As developers experiment with cloud application development, some new and not-so-new issues are coming up. Most of these concerns—security, reliability, data integration—are not unique to the cloud. They are important for all development projects, not just those that run on virtual servers outside company walls.

But the cloud is forcing developers to look at these issues in a new light, and to address them in the context of a new infrastructure and set of tools that are still emerging. We asked experts what cloud developers should be worrying about. Here’s a summary of the guidance they offered:

Security is No. 1
No surprise that this is a top concern that developers cite when considering cloud projects, according to Evans Data. On the cloud, it’s crucial to ensure that data and applications can be accessed only by those authorized to do so, said Colleen Smith, vice president of SaaS at development tool company Progress Software. Of course, that advice applies to virtually all applications, she said. “But access management and identity management are less of a concern for on-premise apps.”

Also key for cloud apps is making sure data is encrypted for privacy reasons, and for compliance with government regulations such as HIPAA and PCI, which mandate encryption, said Fausto Bernardini, director of cloud services enablement for IBM Global Technology Services.

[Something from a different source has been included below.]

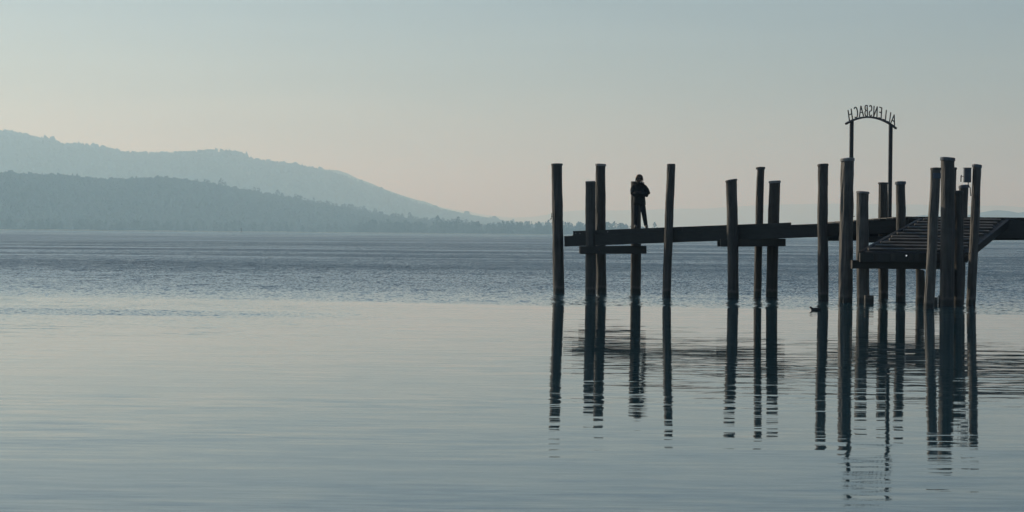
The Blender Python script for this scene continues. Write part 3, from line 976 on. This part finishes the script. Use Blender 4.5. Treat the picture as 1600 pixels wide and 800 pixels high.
mb.add(vs, fs)
mb.tube([(-.20, .05, 1.41), (-.245, .05, 1.36), (-.265, .04, 1.26), (-.262, .0, 1.16), (-.225, -.07, 1.12), (-.14, -.15, 1.15), (-.02, -.175, 1.19)], [.075, .085, .082, .08, .076, .068, .052], 14)
mb.tube([(.06, .05, 1.41), (.105, .05, 1.36), (.165, .04, 1.27), (.20, .0, 1.17), (.155, -.08, 1.11), (.05, -.17, 1.13), (-.08, -.21, 1.16)], [.075, .085, .082, .08, .076, .068, .052], 14)
jk = mesh_obj('jacket', mb.v, mb.f, M_JACKET, smooth=True); jk.parent = pe
# fur collar: ragged ring round the neck and shoulders
mb = MB()
for k in range(150):
    a = random.uniform(0, 6.28)
    c = V3((-.072 + .155 * math.cos(a), .03 + .115 * math.sin(a), 1.475 + .025 * math.sin(2 * a) + random.uniform(-.045, .05)))
    s = random.uniform(.02, .042)
    v = [c + V3((random.uniform(-1, 1), random.uniform(-1, 1), random.uniform(-1, 1))) * s for _ in range(4)]
    mb.add(v, [(0, 1, 2), (0, 2, 3), (0, 3, 1), (1, 3, 2)])
fc = mesh_obj('fur_collar', mb.v, mb.f, M_FUR); fc.parent = pe
# head with face
HC = V3((-.068, .0, 1.635))
mb = MB()
def headf(d):
    k = 1.0
    if d.z < -.2: k *= 1 - .16 * (-d.z - .2) * (1 if d.y < .2 else .4)      # jaw
    if d.y < -.75 and -.25 < d.z < .12 and abs(d.x) < .25: k *= 1.10         # nose
    return k
ellipsoid(mb, HC, (.075, .094, .115), 20, 16, headf)
for sx in (-1, 1):
    ellipsoid(mb, HC + V3((sx * .076, .01, -.005)), (.012, .022, .032), 8, 6)
ellipsoid(mb, HC + V3((0, -.1, -.02)), (.014, .018, .022), 8, 6)
hd = mesh_obj('head', mb.v, mb.f, M_SKIN, smooth=True); hd.parent = pe
mb = MB(); mb.tube([HC + V3((-.026, -.086, -.055)), HC + V3((0, -.091, -.058)), HC + V3((.026, -.086, -.055))], .006, 6)
mo = mesh_obj('mouth', mb.v, mb.f, plain('lips', (.30, .12, .10), .5)); mo.parent = hd
mb = MB()
for sx in (-1, 1):
    ellipsoid(mb, HC + V3((sx * .034, -.085, .015)), (.029, .014, .022), 10, 6)
    mb.beam(HC + V3((sx * .06, -.078, .02)), HC + V3((sx * .08, .01, .015)), .006, .008)
mb.beam(HC + V3((-.012, -.094, .02)), HC + V3((.012, -.094, .02)), .006, .006)
gl = mesh_obj('sunglasses', mb.v, mb.f, M_GLASS); gl.parent = pe
mb = MB()
def hairf(d):
    return 1.0 + .05 * mnoise.noise(d * 7) + (.04 * mnoise.noise(d * 15))
ellipsoid(mb, HC + V3((0, .03, .035)), (.118, .112, .130), 20, 14, hairf)
for k in range(110):
    a = random.uniform(0, 6.28); zz = random.uniform(-.15, .13)
    if math.sin(a) < -.35 and zz < .07: continue
    rr = .115 * math.sqrt(max(.1, 1 - max(0, zz / .14) ** 2))
    c = HC + V3((rr * math.cos(a), .022 + rr * math.sin(a), zz))
    mb.tube([c, c + V3((.012 * math.cos(a), .01 * math.sin(a), -.05))], [.012, .004], 5)
hr = mesh_obj('hair', mb.v, mb.f, M_HAIR, smooth=True); hr.parent = pe
# keep the face clear of hair: carve by pushing front vertices back
for v in hr.data.vertices:
    if v.co.y < HC.y - .055 and v.co.z < HC.z + .075 and abs(v.co.x - HC.x) < .075:
        v.co.y = HC.y - .05
# hands: palm and five fingers tucked on the sleeves
for (wr, dr, nm) in ((V3((-.01, -.20, 1.195)), V3((1, .25, .12)), 1), (V3((-.10, -.225, 1.165)), V3((-1, .35, .15)), -1)):
    dr = dr.normalized()
    upv = V3((0, 0, 1))
    vs = [wr, wr + dr * .045, wr + dr * .085]; es = [(0, 1), (1, 2)]; rs = [(.022, .028), (.02, .038), (.016, .038)]
    for f_, ln in enumerate((.062, .07, .066, .052)):
        off = upv * (.030 - .02 * f_)
        b0 = len(vs)
        vs += [wr + dr * .088 + off, wr + dr * (.088 + ln * .55) + off + V3((0, .006, -.004)), wr + dr * (.088 + ln * .9) + off + V3((0, .03, -.008))]
        es += [(2, b0), (b0, b0 + 1), (b0 + 1, b0 + 2)]; rs += [.009, .0085, .0075]
    b0 = len(vs)
    vs += [wr + dr * .03 + upv * .04, wr + dr * .06 + upv * .062]; es += [(1, b0), (b0, b0 + 1)]; rs += [.0105, .009]
    skin_mesh('gloved_hand', vs, es, rs, M_JACKET, pe, sub=1)
for c, dx in ((V3((-.18, -.045, .04)), -.1), (V3((.172, -.045, .04)), .25)):
    mb = MB()
    ellipsoid(mb, c, (.05, .145, .055), 14, 10, lambda d: 1.0 if d.z > -.5 else .92)
    mb.add([c + V3((-.045, -.135, -.055)), c + V3((.045, -.135, -.055)), c + V3((.045, .125, -.055)), c + V3((-.045, .125, -.055)),
            c + V3((-.045, -.135, -.03)), c + V3((.045, -.135, -.03)), c + V3((.045, .125, -.03)), c + V3((-.045, .125, -.03))],
           [(0, 3, 2, 1), (4, 5, 6, 7), (0, 1, 5, 4), (1, 2, 6, 5), (2, 3, 7, 6), (3, 0, 4, 7)])
    s_ = mesh_obj('shoe', mb.v, mb.f, M_SHOE, smooth=True); s_.parent = pe


pe.scale = (1.03, 1.0, .965)


# ------------------------------------------------------------------ water birds
def bird(px, py, label, scale=1.0):
    v = ROT @ Vector(((px - 800) / F, -(py - 400) / F, -1.0))
    k = -EYE.z / v.z
    p = EYE + v * k
    e = empty('water_bird', p, label, 'bird')
    mb = MB()
    k = scale
    ellipsoid(mb, (.02 * k, 0, .022 * k), (.135 * k, .062 * k, .056 * k), 16, 10)
    mb.tube([(-.07 * k, 0, .04 * k), (-.105 * k, 0, .062 * k), (-.115 * k, 0, .08 * k)], [.04 * k, .028 * k, .024 * k], 10)
    ellipsoid(mb, (-.12 * k, 0, .085 * k), (.034 * k, .025 * k, .026 * k), 12, 8)
    o = mesh_obj('body', mb.v, mb.f, M_DUCK, smooth=True); o.parent = e
    mb = MB(); mb.tube([(-.148 * k, 0, .085 * k), (-.18 * k, 0, .078 * k)], [.012 * k, .003 * k], 8)
    o = mesh_obj('beak', mb.v, mb.f, M_BEAK); o.parent = e
    mb = MB(); mb.tube([(.11 * k, 0, .035 * k), (.165 * k, 0, .042 * k)], [.035 * k, .012 * k], 8)
    o = mesh_obj('tail', mb.v, mb.f, M_DUCK); o.parent = e


bird(1273.5, 485, 'small black water bird swimming left of the thick white capped pile', .95)
bird(397.5, 378.5, 'tiny dark water bird far out on the lake, left', 1.0)

# ------------------------------------------------------------------ navigation marks far out
for px, yt, yb, top, lab in ((239, 354.5, 362.5, False, 'thin plain navigation post far out on the lake, left one'),
                             (377, 356.5, 364.8, True, 'thin navigation post with a top mark far out on the lake')):
    v = ROT @ Vector(((px - 800) / F, -(yb - 400) / F, -1.0))
    k = -EYE.z / v.z
    B = EYE + v * k
    T = W(px, yt, B.y)
    r = .42 * B.y / F
    e = empty('navigation_mark', (B.x, B.y, 0), lab, 'navigation mark', 'navigation marks far out')
    mb = MB(); mb.tube([(B.x, B.y, -1), (B.x, B.y, T.z * (.8 if top else 1))], r, 8); mb.build('post', M_MARK, e)
    if top:
        mb = MB(); mb.tube([(B.x, B.y, T.z * .8), (B.x, B.y, T.z * .86), (B.x, B.y, T.z * .98), (B.x, B.y, T.z)], [r, r * 2.3, r * 2.3, r], 8); mb.build('top_mark', M_MARK, e)

# ------------------------------------------------------------------ haze
m, N, L, out = new_mat('haze_air')
pv = N.new('ShaderNodeVolumePrincipled')
pv.inputs['Color'].default_value = (0.45, 0.745, 1.0, 1)
pv.inputs['Absorption Color'].default_value = (1, 1, 1, 1)
pv.inputs['Density'].default_value = 2.35e-4
pv.inputs['Anisotropy'].default_value = 0.36
L.new(pv.outputs[0], out.inputs['Volume'])
x0, x1, y0, y1, z0, z1 = -15500, 15500, -2000, 26000, -3, 560
hz = mesh_obj('haze', [(x0, y0, z0), (x1, y0, z0), (x1, y1, z0), (x0, y1, z0), (x0, y0, z1), (x1, y0, z1), (x1, y1, z1), (x0, y1, z1)],
              [(0, 3, 2, 1), (4, 5, 6, 7), (0, 1, 5, 4), (1, 2, 6, 5), (2, 3, 7, 6), (3, 0, 4, 7)], m)
tag(hz, 'pale blue haze over the lake', 'haze', kind='stuff')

Don’t reach and out and ask for data
Even the simplest cloud applications typically pass data to and from on-premise systems. “You need to exercise tight control over how this is done,” said Michael Lester, manager of product management at CA Technologies, formerly Computer Associates. “Cloud apps should never reach out and ask for data,” he said.

Instead, data should be passed back and forth using secure Web services at scheduled times. You can make that happen as often as the application requires, but it should never occur randomly, he explained.

“You have to understand the cloud platform and how it interacts with on-premise applications,” added Saugatuck Technology vice president and analyst Mike West. “That is one of the architectural challenges of the cloud.”

Looking at the user interface through a new lens
The cloud is also forcing developers to think about UI issues in a new way—even if they have years of experience designing them, said Progress’ Smith. “When you deploy in the cloud, the user interface must be easy to use and flexible, since the application is typically accessed from a wide array of locations, with users coming in on various different devices.”

When you are writing an HR application for the cloud, it’s tempting to model the user interface of that app on the user interface found in existing on-premise HR apps, said Smith as an example. But this is a mistake, she cautioned.

“A user interface that works well for an on-premise application isn’t likely to fly in the cloud,” she said. To come up with the right solution, developers need to hone in on exactly who the user is. “The needs of HR employees who do payroll [on premises] are very different from the needs of HR employees who do resume review on the cloud,” she said.

Make it personal
Another issue that developers need to rethink for the cloud is personalization—the process of customizing apps for individual users, said Smith. On-premise apps are likely to undergo a lot of customization, and those changes are typically hard-coded, she said. “A better approach for cloud application is use templates, where users select customization options. You need to think about this at the outset.”

Keep things flowing
Cloud applications demand that developers take into account how these new apps will integrate with existing on-premise solutions, and what the workflows are, said Saugatuck Technology’s West. “Cloud apps [when they need to access data] must exit the app, look up information in an on-premise solution [such as CRM and ERP], and take that information back to the cloud,” he said. It’s important to map out the workflows as the application is developed rather than waiting to tackle application challenges later, he said.

Make sure it’s available
Sometimes developers focus so heavily on an application’s functionality that they forget to factor in performance issues, said Progress’ Smith. “You don’t want the first app you put out there [on the cloud] not to work,” she said.

IBM’s Bernardini recommends that developers build redundancy and fault tolerance into the software itself instead of addressing those issues after the fact.

SUBHED: Staying productive
Smith predicted that the move to cloud-based projects will change the way we define development cycles. “If you are developing for the cloud, productivity is really important. Development cycles will run from two weeks to three months,” she said. It’s crucial for developers to adopt the quick-change mindset, she said. “We put things up on the cloud. End users come in, and we make changes based on what users do.”

Who owns the data if an app is abandoned?
Like any new technology, the cloud will give us new things to worry about, said Mike Rozlog, product manager of Delphi solutions for development tool maker Embarcadero. “Cloud apps are likely to be abandoned when owners of those apps miss a payment to the service provider. That raises questions of who owns the data, particularly sensitive data,” he said.

“Will it automatically go to the cloud provider?” Not many of these situations have occurred yet, but looking ahead, these types of issues we will have to address, he said.

Cloud development tools are still a work in progress
West offered a final piece of advice for developers pursuing cloud projects. “Keep in mind that many of the cloud-based development tools and services are not fully mature, so deployment to those platforms can be fairly primitive.” But this isn’t necessarily a bad thing, he said.

“Experimentation by its very nature is an education. Developers are turning to the cloud to educate themselves.”